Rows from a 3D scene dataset
═══

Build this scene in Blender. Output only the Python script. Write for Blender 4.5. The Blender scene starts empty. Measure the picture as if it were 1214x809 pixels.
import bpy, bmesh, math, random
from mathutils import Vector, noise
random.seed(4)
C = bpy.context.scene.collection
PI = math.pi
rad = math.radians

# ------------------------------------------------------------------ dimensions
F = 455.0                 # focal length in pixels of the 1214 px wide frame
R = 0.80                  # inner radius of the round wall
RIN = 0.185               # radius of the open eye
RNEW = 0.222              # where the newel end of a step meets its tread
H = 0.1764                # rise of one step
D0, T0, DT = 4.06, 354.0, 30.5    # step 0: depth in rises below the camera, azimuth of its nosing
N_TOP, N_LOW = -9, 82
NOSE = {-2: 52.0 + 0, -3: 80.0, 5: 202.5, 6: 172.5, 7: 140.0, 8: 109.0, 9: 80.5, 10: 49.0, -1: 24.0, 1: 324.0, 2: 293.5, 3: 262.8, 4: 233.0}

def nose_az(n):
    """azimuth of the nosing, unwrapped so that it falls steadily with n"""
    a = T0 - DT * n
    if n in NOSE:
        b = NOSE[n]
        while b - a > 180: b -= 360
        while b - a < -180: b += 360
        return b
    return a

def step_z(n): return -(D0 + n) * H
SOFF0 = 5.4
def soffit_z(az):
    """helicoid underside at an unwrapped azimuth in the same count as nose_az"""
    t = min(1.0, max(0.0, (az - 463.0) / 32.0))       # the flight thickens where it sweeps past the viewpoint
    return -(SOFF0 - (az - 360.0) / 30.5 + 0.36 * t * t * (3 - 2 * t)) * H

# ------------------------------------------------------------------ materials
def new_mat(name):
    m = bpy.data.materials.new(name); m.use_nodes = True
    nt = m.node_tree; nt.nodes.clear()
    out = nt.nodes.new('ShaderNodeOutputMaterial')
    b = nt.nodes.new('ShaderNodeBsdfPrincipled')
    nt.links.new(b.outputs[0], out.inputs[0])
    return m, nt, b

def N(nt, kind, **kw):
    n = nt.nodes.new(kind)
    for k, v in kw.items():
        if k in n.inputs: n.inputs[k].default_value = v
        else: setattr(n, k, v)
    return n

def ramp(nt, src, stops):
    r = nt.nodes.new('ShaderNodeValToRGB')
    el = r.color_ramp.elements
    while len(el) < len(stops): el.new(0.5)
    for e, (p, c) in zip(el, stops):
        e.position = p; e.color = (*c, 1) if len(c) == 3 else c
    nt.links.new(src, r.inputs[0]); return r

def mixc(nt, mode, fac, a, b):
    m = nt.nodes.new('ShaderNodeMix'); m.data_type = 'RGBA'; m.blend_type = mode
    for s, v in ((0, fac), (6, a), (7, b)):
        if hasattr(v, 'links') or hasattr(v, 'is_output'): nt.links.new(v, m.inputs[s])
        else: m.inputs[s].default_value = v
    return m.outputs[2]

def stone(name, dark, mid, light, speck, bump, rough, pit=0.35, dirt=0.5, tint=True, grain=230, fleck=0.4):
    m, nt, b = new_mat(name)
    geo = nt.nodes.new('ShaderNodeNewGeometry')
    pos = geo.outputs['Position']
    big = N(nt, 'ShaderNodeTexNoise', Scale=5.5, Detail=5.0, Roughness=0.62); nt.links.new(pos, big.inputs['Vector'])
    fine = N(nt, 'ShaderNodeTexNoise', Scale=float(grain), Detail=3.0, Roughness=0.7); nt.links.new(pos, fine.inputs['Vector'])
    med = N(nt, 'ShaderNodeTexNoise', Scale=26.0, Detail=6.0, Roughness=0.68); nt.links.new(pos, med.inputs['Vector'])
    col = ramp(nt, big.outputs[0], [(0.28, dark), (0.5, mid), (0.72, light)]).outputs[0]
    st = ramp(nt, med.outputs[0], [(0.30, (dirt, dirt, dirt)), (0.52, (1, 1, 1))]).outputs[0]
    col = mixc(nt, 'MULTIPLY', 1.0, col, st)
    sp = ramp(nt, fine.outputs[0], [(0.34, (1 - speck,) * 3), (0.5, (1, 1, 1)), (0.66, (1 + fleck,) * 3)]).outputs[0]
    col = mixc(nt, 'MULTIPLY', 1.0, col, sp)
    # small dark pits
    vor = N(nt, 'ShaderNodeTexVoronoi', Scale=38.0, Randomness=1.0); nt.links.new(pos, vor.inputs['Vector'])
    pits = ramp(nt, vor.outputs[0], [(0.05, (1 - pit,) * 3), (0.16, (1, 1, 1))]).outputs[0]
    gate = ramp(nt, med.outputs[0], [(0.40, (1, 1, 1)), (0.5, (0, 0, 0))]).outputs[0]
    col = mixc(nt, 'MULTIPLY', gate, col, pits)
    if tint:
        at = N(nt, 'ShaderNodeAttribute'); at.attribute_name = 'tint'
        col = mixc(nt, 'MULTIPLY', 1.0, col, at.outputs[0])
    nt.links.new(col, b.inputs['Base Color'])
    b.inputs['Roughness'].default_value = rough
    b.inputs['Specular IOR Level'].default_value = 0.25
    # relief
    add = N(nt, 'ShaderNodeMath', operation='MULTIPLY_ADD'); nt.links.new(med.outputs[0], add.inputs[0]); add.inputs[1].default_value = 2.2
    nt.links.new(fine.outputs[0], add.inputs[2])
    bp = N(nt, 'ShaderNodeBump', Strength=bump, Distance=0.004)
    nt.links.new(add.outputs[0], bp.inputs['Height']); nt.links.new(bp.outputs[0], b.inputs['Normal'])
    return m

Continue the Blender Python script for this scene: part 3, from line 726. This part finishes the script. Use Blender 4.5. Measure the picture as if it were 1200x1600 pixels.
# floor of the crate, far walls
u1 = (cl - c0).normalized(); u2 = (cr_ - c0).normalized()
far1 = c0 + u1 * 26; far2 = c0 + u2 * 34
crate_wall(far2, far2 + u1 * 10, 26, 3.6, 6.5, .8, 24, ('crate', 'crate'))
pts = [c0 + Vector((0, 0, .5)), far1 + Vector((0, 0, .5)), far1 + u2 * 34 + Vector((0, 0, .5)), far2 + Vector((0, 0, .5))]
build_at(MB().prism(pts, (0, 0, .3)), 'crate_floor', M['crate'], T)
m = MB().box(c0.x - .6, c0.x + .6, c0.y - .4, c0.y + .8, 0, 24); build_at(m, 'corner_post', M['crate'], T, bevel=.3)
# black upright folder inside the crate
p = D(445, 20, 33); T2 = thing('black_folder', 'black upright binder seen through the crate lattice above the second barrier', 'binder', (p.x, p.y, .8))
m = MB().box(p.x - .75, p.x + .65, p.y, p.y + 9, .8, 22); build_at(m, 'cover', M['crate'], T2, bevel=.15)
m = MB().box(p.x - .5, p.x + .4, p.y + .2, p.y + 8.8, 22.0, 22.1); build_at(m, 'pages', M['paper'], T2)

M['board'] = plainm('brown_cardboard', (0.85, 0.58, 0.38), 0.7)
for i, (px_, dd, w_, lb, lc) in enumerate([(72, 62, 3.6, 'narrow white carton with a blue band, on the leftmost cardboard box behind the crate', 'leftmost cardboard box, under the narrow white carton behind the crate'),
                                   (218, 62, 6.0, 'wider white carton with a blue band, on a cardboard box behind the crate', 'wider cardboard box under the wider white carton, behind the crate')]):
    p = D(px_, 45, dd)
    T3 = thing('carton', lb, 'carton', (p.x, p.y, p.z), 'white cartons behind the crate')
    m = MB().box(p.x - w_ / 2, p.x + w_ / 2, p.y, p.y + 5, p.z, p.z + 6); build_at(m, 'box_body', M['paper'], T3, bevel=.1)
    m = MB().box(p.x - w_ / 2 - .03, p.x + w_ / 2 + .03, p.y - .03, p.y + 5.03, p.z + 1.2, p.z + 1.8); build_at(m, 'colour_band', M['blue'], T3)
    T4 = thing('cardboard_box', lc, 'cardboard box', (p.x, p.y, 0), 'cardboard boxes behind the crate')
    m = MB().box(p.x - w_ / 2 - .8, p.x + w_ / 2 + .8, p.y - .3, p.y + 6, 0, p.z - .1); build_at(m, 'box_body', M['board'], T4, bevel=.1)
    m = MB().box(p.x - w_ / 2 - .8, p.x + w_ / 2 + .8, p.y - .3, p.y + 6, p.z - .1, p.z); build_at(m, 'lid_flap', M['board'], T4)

═══

Extract the lines from the line with "Continue the Blender" to the line with "m = MB().box(p.x - .5, p.x", inclusive, reproducing them exactly and leaving out every other line.

Continue the Blender Python script for this scene: part 3, from line 726. This part finishes the script. Use Blender 4.5. Measure the picture as if it were 1200x1600 pixels.
# floor of the crate, far walls
u1 = (cl - c0).normalized(); u2 = (cr_ - c0).normalized()
far1 = c0 + u1 * 26; far2 = c0 + u2 * 34
crate_wall(far2, far2 + u1 * 10, 26, 3.6, 6.5, .8, 24, ('crate', 'crate'))
pts = [c0 + Vector((0, 0, .5)), far1 + Vector((0, 0, .5)), far1 + u2 * 34 + Vector((0, 0, .5)), far2 + Vector((0, 0, .5))]
build_at(MB().prism(pts, (0, 0, .3)), 'crate_floor', M['crate'], T)
m = MB().box(c0.x - .6, c0.x + .6, c0.y - .4, c0.y + .8, 0, 24); build_at(m, 'corner_post', M['crate'], T, bevel=.3)
# black upright folder inside the crate
p = D(445, 20, 33); T2 = thing('black_folder', 'black upright binder seen through the crate lattice above the second barrier', 'binder', (p.x, p.y, .8))
m = MB().box(p.x - .75, p.x + .65, p.y, p.y + 9, .8, 22); build_at(m, 'cover', M['crate'], T2, bevel=.15)
m = MB().box(p.x - .5, p.x + .4, p.y + .2, p.y + 8.8, 22.0, 22.1); build_at(m, 'pages', M['paper'], T2)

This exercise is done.